We value reading for pleasure highly and work hard as a school to grow our Reading for Pleasure pedagogy.

  • We read to children every day. We choose these books carefully as we want children to experience a wide range of books, including books that reflect the children at Ash Hill and our local community as well as books that open windows into other worlds and cultures.
  • Every classroom has an inviting book corner that encourages a love for reading. We curate these books and talk about them to entice children to read a wide range of books.
  • In Reception, children have access to the reading corner every day in their free flow time and the books are continually refreshed.
  • We visit the local library and have assemblies promoting the use of the library.
  • The school library is made available for classes to use at protected times. Children across the school have regular opportunities to engage with a wide range of Reading for Pleasure events (book fairs, author visits and workshops, national events etc).

 

 

Impact

Assessment

Assessment is used to monitor progress and to identify any child needing additional support as soon as they need it.

 

Assessment for learning is used:

  • daily within class to identify children needing keep-up support
  • weekly in the Review lesson to assess gaps, address these immediately and secure fluency of GPCs, words and spellings.

 

Summative assessment is used:

  • every six weeks to assess progress, to identify gaps in learning that need to be addressed, to identify any children needing additional support and to plan the keep-up support that they need.

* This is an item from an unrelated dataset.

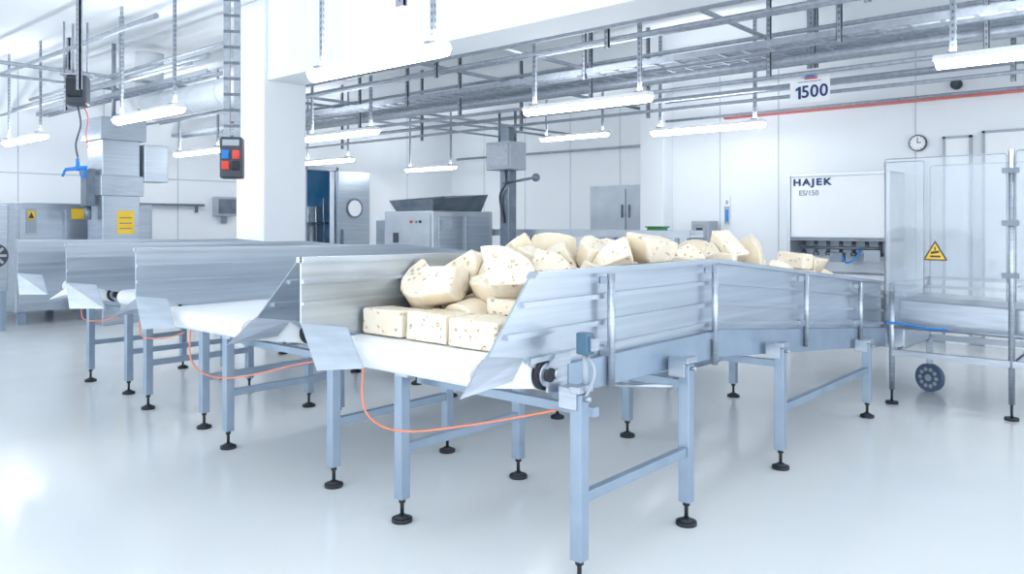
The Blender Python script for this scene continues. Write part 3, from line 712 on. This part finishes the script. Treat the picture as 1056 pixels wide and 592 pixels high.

The Little Wandle Letters and Sounds Revised placement assessment is used:

  • with any child new to the school to quickly identify any gaps in their phonic knowledge and plan provide appropriate extra teaching.

 

Statutory assessment

Children in Year 1 sit the Phonics screening check. Any child not passing the check re-sits it in Year 2.

 

Ongoing assessment for catch-up

Children in Year 2 to 6 are assessed through:

  • their teacher’s ongoing formative assessment
  • the Little Wandle Letters and Sounds placement assessment
  • the appropriate half-termly assessments.